Mais pour l'heure, J.M. Straczynski conclut la première partie de son run d'une manière fort habile, révélant au lecteur une partie de son plan. Tous les épisodes précédents ne menaient qu'à la reconstruction du trio de personnages principaux qui va porter la suite de l'histoire: Peter Parker, Mary Jane et May. En premier lieu, le scénariste a entièrement redéfini le personnage, à travers sa nouvelle profession et ses origines mystiques, puis il a inclut May dans la confidence et enfin il réunit le couple marié que forment Peter et MJ. La réunion s'opère au sein d'un arc narratif qui fait intervenir un ennemi emblématique de Spider-Man, le Docteur Octopus, tout en s'amusant à briser le quatrième mur. En effet, quand l'action débute, Mary Jane est actrice dans un film à gros budget, elle joue le rôle de la compagne d'un super-héros, l'homme-homard. Ou quand Straczynski se fout allègrement de lui-même et de l'approche totémique qu'il a conféré au récit. C'est une histoire qui joue beaucoup sur la dualité, l'antagoniste principal étant même un "second" Docteur Octopus, étant donné que cet individu, Monsieur Carlyle, vole la technologie développée par Octopus (rappelons qu'Octopus possède des bras mécaniques greffés sur le corps et contrôlés par la pensée).
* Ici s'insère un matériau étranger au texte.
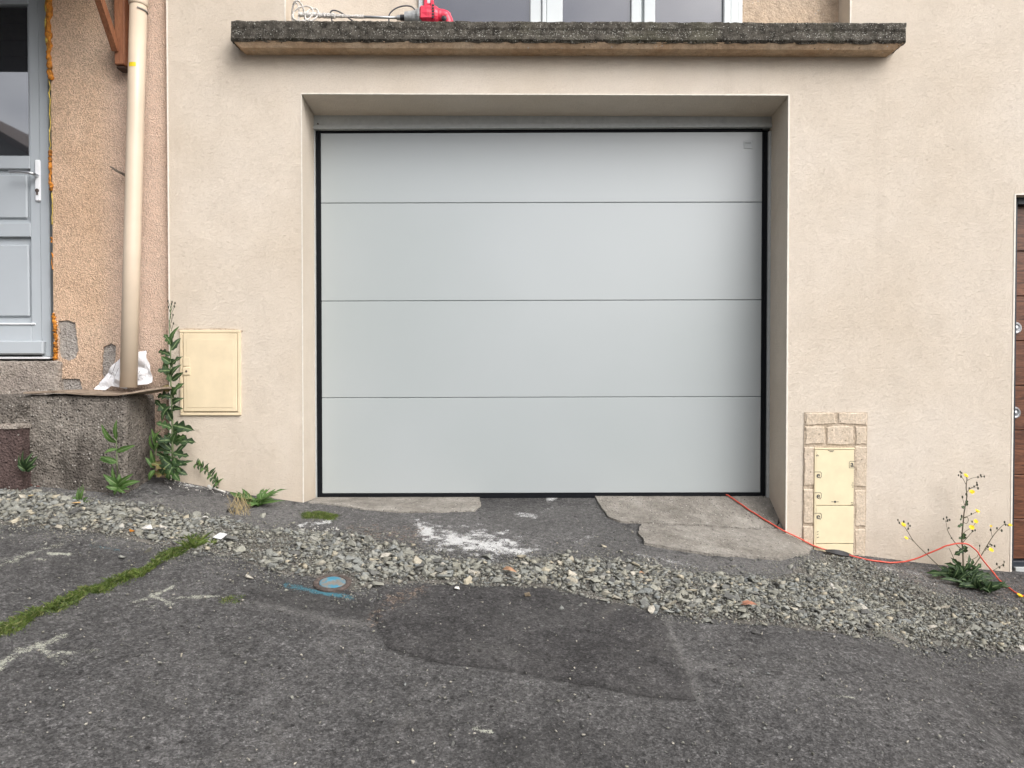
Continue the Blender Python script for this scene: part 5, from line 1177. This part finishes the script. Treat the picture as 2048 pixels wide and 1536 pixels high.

Les situations et dialogues de ces épisodes reflètent les situations traversées par les personnages principaux, tandis que l'auteur se permet de répondre indirectement aux fans à travers le film de l'homme-homard. Cette histoire est rythmée à la perfection, tout en possédant des enjeux forts (comme lorsque May découvre la véritable identité d'Octopus, un super-criminel).

C'est à travers tous ces récits cohérents et maîtrisés que Straczynski inculque de nouvelles bases au personnage phare des éditions Marvel. La fluide succession de plusieurs arcs scénaristiques sans liens apparents, mais qui pourtant partagent des thèmes communs, permet au scénariste d'ériger un nouveau départ dont les piliers sont les trois personnages réunis en fin de volume. Ce n'est pas un hasard si la toute dernière image représente Peter, MJ et May attablés, ensemble, échangeant quelques lignes de dialogues d'une banalité renversante. Pourtant, suite à toutes les épreuves endurées précédemment, ces échanges signifient bien plus que ce que les quelques mots prononcés peuvent laisser croire. La scène est en place, les acteurs sont réunis, les choses sérieuses vont pouvoir commencer. Mais en l'état, avant même de se projeter vers les infinies possibilités qui se terrent entre les pages des prochains épisodes, ce premier volume de Spider-Man renferme des moments de grâce poignants, dissimulés parmi des scènes d'action fantastiques et d'autres séquences expérimentales sensationnelles.